Da bambina abitava in via Settefontane 16. La sua famiglia era arrivata a fine Ottocento da Bologna a Trieste, che all’epoca era un centro attivissimo e offriva molte opportunità di lavoro. Avevano aperto un negozio di alimentari in via Bramante, davanti alla residenza di Joyce.
La carriera, inaspettata, di cantante lirica, l’ha allontanata all’età di vent’anni dalla sua Trieste, ma anche negli anni dei grandi successi, appena poteva, con o senza il marito, la Barbieri amava ritornare nella sua città, per incontrare gli amici, ma anche per perfezionare alcuni ruoli con il maestro Toffolo.

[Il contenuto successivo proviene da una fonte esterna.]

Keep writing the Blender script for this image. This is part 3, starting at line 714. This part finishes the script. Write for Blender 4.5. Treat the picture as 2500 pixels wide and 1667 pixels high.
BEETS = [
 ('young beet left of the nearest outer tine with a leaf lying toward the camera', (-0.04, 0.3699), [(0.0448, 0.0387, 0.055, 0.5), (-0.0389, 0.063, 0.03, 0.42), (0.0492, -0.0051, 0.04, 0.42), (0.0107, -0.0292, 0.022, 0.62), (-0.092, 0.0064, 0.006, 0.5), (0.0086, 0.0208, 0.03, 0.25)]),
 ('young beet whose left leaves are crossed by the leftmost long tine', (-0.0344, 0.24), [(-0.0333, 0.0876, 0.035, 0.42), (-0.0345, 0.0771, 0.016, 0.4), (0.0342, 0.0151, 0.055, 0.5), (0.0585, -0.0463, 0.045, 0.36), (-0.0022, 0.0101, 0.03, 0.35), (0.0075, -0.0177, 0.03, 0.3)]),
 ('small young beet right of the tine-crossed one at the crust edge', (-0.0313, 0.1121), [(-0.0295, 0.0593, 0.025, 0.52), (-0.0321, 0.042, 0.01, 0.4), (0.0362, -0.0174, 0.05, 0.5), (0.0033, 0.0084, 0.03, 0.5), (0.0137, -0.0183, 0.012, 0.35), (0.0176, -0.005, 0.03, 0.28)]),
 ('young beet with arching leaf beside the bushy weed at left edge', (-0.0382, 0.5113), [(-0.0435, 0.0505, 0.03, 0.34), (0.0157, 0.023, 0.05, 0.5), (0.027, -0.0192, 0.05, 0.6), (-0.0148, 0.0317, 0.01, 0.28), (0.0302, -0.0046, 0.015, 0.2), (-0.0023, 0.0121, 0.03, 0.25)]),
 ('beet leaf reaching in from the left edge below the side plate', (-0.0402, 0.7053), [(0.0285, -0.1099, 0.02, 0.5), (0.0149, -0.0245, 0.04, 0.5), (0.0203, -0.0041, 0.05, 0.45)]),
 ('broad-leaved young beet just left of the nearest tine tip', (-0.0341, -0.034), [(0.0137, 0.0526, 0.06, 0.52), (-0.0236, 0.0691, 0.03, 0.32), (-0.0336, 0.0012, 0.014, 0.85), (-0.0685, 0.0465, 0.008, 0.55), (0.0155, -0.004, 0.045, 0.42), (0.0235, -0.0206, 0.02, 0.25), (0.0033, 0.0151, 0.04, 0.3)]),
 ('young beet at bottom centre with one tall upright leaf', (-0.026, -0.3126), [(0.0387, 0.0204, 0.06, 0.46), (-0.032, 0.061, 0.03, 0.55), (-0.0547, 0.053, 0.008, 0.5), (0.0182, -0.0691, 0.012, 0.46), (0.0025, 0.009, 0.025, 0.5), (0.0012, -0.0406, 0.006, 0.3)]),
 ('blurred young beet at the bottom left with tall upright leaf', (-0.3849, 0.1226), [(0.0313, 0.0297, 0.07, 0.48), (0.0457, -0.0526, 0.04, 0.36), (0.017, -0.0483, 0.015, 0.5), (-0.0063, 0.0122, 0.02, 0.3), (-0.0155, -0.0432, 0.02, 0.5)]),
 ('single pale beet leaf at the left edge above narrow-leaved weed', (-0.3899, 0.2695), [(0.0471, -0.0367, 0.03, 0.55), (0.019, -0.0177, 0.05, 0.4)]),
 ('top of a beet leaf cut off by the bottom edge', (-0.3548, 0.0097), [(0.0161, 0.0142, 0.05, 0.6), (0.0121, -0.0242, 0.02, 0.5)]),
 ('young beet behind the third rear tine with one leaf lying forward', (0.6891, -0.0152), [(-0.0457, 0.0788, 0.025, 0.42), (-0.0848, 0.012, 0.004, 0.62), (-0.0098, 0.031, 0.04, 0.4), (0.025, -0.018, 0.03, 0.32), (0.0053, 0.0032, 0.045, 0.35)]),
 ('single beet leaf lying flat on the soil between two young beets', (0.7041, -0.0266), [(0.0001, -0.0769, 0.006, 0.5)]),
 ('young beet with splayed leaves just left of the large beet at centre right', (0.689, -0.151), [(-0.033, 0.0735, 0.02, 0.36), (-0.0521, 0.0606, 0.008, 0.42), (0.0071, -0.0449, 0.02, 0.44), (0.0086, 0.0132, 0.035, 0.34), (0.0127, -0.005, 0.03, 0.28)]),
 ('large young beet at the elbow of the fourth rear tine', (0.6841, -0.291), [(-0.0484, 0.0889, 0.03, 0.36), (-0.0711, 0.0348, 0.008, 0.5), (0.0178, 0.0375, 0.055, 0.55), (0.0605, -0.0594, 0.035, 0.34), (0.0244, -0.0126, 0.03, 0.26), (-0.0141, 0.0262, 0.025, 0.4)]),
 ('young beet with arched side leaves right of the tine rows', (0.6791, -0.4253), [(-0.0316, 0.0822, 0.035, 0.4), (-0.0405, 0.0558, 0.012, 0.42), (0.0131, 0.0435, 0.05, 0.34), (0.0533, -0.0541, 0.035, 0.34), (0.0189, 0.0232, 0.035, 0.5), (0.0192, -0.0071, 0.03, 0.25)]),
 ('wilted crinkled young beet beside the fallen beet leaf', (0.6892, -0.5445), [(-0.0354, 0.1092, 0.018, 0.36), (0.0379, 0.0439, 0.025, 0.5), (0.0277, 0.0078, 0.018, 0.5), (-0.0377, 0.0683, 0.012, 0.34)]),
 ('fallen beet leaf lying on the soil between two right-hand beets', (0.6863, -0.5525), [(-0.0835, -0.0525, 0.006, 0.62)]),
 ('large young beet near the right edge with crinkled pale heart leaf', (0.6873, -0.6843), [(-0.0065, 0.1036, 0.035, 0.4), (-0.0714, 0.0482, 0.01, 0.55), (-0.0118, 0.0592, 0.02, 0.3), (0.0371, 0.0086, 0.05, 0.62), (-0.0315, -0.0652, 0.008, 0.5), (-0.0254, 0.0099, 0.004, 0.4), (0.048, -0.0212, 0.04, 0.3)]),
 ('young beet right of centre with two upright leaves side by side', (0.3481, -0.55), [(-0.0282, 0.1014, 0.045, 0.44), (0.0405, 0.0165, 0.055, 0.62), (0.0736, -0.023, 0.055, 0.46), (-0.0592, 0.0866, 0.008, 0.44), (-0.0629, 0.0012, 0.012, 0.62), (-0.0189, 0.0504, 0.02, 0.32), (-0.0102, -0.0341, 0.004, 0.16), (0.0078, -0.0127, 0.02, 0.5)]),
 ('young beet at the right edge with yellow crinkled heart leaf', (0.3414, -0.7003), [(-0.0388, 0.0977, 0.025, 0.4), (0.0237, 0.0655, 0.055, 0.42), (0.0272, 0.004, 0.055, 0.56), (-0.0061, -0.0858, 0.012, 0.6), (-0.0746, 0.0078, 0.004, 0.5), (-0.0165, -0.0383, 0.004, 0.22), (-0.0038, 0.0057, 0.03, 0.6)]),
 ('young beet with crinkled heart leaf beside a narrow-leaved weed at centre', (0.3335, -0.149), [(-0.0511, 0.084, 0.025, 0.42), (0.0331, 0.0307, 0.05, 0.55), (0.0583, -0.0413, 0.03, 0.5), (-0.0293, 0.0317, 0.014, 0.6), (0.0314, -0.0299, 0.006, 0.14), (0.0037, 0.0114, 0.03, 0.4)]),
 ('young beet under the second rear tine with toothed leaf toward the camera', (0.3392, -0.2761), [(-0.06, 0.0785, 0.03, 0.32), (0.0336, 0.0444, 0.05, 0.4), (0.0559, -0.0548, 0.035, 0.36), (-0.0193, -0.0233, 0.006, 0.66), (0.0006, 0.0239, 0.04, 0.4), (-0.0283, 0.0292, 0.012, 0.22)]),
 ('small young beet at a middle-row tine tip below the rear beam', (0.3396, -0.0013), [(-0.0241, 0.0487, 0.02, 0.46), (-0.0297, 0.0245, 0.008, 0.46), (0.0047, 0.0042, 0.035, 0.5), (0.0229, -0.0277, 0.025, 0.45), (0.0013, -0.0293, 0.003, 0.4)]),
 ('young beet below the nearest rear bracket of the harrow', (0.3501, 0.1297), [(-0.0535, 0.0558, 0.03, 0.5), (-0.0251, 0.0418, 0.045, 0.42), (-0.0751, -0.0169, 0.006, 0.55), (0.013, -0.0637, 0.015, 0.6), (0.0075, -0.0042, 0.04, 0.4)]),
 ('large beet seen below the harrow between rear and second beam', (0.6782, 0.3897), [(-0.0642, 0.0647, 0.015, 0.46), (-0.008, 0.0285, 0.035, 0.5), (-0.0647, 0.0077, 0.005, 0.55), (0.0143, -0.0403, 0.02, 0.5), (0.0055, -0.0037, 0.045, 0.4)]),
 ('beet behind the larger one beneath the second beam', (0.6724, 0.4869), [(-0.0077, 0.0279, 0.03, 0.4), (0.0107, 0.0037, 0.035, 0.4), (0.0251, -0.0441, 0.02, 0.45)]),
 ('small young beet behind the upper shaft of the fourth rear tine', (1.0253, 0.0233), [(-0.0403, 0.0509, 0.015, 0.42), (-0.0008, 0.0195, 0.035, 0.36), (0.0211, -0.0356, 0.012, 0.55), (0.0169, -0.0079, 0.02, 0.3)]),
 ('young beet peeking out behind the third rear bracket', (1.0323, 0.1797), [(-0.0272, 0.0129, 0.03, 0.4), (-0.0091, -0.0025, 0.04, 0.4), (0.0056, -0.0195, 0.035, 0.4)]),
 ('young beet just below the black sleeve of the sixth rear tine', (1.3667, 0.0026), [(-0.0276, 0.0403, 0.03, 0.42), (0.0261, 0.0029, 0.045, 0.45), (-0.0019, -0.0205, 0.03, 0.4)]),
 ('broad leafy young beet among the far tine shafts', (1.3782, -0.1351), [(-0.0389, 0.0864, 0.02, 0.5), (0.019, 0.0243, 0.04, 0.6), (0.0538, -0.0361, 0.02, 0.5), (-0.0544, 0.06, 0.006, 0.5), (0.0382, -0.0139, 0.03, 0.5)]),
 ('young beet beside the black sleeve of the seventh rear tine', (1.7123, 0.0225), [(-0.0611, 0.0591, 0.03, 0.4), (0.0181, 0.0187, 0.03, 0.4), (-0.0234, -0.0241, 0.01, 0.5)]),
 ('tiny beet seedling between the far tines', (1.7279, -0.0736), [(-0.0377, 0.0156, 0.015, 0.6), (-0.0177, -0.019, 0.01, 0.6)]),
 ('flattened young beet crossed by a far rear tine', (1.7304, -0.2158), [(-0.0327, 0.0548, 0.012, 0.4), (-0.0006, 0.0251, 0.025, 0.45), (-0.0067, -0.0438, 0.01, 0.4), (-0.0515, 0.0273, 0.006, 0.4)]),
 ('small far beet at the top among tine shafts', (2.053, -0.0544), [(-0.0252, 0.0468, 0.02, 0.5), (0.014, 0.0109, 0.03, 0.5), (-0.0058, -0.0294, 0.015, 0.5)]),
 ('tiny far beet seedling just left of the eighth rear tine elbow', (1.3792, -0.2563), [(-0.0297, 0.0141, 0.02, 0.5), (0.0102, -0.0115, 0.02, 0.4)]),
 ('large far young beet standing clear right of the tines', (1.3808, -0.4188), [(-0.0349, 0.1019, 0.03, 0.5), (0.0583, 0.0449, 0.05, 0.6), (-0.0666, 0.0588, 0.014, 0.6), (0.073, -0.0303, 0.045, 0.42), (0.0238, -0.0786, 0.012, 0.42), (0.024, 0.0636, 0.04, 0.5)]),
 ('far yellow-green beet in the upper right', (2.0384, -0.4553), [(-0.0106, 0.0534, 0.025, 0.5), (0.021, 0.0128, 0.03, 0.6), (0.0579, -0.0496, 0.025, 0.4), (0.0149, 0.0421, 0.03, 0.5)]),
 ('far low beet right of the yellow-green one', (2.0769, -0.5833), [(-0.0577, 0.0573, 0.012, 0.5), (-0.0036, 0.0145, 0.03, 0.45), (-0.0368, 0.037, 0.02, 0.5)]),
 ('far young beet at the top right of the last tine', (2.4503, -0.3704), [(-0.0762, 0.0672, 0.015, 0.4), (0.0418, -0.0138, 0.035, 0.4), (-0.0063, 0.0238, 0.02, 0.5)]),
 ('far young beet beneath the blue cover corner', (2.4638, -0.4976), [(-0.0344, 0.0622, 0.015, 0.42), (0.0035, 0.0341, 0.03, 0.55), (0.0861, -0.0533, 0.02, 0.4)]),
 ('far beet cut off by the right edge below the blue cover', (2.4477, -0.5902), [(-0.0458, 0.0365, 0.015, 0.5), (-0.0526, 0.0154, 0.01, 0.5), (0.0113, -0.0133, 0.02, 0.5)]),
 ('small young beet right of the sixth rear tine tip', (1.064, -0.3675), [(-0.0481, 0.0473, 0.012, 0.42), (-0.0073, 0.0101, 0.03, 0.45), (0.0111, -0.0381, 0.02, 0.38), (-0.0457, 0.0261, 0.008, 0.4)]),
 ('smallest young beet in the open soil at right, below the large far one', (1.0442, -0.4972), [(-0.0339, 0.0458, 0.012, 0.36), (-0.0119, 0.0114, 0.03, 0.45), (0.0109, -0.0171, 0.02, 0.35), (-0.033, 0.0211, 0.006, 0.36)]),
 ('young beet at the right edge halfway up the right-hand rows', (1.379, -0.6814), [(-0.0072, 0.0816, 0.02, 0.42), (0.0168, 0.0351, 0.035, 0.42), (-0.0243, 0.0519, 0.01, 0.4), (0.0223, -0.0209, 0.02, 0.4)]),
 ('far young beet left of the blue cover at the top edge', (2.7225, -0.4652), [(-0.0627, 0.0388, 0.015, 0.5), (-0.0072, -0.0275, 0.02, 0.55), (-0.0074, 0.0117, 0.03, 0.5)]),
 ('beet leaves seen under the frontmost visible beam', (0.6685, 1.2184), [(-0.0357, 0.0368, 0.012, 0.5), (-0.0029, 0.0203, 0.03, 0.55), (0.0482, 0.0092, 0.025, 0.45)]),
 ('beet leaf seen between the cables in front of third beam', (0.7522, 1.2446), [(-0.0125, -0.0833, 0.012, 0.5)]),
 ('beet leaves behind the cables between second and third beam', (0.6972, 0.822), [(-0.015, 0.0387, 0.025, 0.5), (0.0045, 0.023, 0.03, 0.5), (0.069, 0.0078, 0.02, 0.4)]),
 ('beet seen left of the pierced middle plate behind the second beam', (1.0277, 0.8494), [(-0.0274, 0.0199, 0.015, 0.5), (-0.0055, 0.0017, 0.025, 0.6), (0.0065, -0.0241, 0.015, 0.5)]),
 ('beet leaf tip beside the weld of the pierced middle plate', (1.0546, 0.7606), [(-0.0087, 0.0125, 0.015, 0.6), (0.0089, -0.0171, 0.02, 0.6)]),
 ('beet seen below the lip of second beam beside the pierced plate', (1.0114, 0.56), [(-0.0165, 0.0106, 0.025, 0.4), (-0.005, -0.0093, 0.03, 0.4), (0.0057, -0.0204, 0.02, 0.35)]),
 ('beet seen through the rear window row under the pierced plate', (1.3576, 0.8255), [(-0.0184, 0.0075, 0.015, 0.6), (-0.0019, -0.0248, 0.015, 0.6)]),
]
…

In tempi più recenti ha stretto amicizia con Liliana Ulessi, che nel 2000 le ha dedicato il libro Un viaggio nella memoria. Ricordi ed emozioni di una star del melodramma, dal quale è derivata una serie di trasmissioni radiofoniche e anche un testo teatrale, interpretato da Ariella Reggio. “Era triestina nello spirito, nell’ambiente che filtrava dal rapporto con questi luoghi: Zità vecia, piazza della Borsa, le ciacole con gli amici” – dice Barlozzetti, che del rapporto della madre con Trieste conserva un ricordo significativo, come ci racconta: “Aveva vinto tanti premi nella sua carriera, e ricevuto molti riconoscimenti, ma quello al quale teneva di più era certamente il San Giusto d’oro”. L’amministrazione comunale le ha intitolato anche il giardino di via Mascagni. A Trieste è voluta ritornare, nonostante Firenze sia stata la sua casa fino all’ultimo respiro, e per sua espressa volontà dal 2003 riposa nel cimitero di Sant’Anna. Il forte senso di appartenenza non avrebbe sopportato la distanza da un luogo che è sempre stato nel suo cuore, come conferma il saluto che ha rivolto alla Ulessi al termine del loro incontro a Firenze per la stesura della biografia: “Adio cocola, la me saludi Trieste!”